Linear Accelerators, Circular Accelerators, Cyclotron Modifications, Applications



The term accelerators most commonly refers to particle accelerators, devices for increasing the velocity of subatomic particles such as protons, electrons, and positrons. Particle accelerators were originally invented for the purpose of studying the basic structure of matter, although they later found a number of practical applications. Particle accelerators can be subdivided into two large sub-groups: linear and circular accelerators. Machines of the first type accelerate particles as they travel in a straight line, sometimes over very great distances. Circular accelerators move particles along a circular or spiral path in machines that vary in size from less than a few feet to many miles in diameter.



The simplest particle accelerator was invented by Alabama-born physicist Robert Jemison Van de Graaff (1901-1967) in about 1929. The machine that now bears his name illustrates the fundamental principles on which all particle accelerators are based.

In the Van de Graaff accelerator, a silk conveyor belt collects positive charges from a high-voltage source at one end of the belt and transfers those charges to the outside of a hollow dome at the other end of the belt located at the top of the machine. The original Van de Graaff accelerator operated at a potential difference of 80,000 volts, although later improvements raised that value to 5,000,000 volts.

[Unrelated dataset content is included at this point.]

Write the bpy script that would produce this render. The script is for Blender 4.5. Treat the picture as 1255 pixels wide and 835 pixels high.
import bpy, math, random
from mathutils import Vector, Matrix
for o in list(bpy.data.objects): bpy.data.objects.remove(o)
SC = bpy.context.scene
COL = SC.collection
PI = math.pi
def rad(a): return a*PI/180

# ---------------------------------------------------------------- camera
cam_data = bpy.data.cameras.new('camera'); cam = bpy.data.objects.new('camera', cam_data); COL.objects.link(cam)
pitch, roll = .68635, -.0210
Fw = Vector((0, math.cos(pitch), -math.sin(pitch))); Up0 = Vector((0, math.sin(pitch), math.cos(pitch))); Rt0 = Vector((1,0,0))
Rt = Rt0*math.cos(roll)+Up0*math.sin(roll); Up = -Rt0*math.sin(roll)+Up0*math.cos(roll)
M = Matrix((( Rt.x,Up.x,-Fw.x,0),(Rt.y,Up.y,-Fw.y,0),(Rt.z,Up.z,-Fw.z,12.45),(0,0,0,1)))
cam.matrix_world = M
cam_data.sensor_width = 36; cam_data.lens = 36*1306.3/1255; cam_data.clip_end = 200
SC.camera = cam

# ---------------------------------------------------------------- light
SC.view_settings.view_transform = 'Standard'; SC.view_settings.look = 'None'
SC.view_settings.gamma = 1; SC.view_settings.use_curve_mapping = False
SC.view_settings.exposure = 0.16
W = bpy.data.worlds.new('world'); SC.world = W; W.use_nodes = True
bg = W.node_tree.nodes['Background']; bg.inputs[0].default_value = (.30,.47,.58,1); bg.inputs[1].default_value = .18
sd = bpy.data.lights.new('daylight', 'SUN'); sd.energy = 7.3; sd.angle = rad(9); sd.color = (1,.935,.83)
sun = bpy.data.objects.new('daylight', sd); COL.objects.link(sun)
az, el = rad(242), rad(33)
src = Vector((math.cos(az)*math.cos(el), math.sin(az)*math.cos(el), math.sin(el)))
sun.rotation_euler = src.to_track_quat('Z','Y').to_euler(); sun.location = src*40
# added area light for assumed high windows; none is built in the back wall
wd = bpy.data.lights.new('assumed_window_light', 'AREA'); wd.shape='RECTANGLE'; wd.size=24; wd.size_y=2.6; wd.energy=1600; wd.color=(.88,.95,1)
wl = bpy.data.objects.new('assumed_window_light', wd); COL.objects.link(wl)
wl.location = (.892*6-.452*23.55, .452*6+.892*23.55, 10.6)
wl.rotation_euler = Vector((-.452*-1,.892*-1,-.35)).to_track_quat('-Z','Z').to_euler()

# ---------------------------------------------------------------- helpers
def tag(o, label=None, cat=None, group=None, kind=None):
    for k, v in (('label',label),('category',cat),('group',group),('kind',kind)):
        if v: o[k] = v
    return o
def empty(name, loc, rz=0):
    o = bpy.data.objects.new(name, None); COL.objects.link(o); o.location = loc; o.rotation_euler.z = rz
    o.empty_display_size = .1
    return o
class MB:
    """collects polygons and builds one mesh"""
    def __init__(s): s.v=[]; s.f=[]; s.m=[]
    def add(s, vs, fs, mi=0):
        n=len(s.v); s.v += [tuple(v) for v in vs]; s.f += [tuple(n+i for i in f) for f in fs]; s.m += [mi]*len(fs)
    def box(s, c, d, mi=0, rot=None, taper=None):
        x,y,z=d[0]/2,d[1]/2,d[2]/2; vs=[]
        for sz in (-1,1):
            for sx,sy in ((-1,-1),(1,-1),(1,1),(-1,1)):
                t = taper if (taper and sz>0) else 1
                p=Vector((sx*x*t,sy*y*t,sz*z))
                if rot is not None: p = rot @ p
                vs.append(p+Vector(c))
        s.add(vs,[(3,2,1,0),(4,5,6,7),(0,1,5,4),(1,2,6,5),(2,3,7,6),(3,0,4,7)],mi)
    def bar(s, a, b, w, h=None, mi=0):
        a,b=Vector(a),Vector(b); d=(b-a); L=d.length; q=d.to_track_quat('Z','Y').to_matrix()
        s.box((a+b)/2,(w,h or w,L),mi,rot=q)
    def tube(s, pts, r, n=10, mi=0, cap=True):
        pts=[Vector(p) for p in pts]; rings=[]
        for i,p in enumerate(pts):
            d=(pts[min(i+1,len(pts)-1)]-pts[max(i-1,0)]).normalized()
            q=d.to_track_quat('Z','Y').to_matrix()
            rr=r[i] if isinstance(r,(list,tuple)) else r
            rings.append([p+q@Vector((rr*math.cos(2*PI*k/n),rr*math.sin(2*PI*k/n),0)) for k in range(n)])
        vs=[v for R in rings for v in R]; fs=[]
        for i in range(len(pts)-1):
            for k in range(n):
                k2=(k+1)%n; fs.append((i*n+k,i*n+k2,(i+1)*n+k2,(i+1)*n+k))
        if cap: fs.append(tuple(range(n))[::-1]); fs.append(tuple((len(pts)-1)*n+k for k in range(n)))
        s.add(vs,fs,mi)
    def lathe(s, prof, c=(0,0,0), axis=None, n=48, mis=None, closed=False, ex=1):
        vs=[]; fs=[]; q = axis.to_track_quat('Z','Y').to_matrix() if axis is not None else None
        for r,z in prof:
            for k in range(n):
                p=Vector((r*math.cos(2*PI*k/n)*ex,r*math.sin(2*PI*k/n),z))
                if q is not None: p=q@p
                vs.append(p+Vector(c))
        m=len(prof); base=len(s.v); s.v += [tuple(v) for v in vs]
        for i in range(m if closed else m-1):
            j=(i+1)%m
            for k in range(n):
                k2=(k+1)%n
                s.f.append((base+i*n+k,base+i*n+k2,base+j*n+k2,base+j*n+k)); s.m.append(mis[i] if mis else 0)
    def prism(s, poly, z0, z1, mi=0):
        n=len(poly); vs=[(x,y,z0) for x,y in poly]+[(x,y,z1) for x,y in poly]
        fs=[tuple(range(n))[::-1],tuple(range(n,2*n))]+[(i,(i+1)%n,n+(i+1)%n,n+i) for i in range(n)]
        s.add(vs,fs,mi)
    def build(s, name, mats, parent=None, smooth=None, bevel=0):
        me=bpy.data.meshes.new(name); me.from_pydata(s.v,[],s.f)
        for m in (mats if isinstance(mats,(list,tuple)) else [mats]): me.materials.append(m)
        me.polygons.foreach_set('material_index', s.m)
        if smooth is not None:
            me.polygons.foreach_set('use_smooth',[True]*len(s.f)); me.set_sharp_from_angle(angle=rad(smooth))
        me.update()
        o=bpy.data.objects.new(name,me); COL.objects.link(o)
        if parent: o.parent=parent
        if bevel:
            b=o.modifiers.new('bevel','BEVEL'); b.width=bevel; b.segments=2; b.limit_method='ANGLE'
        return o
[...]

The Van de Graaff accelerator can be converted to a particle accelerator by attaching a source of positively charged ions, such as protons or He+ ions, to the hollow dome. These ions feel an increasingly strong force of repulsion as positive charges accumulate on the dome. At some point, the ions are released from their source, and they travel away from the dome with high energy and at high velocities. If this beam of rapidly-moving particles is directed at a target, the ions of which it consists may collide with atoms in the target and break them apart. An analysis of ion-atom collisions such as these can provide a great deal of information about the structure of the target atoms, about the ion "bullets" and about the nature of matter in general.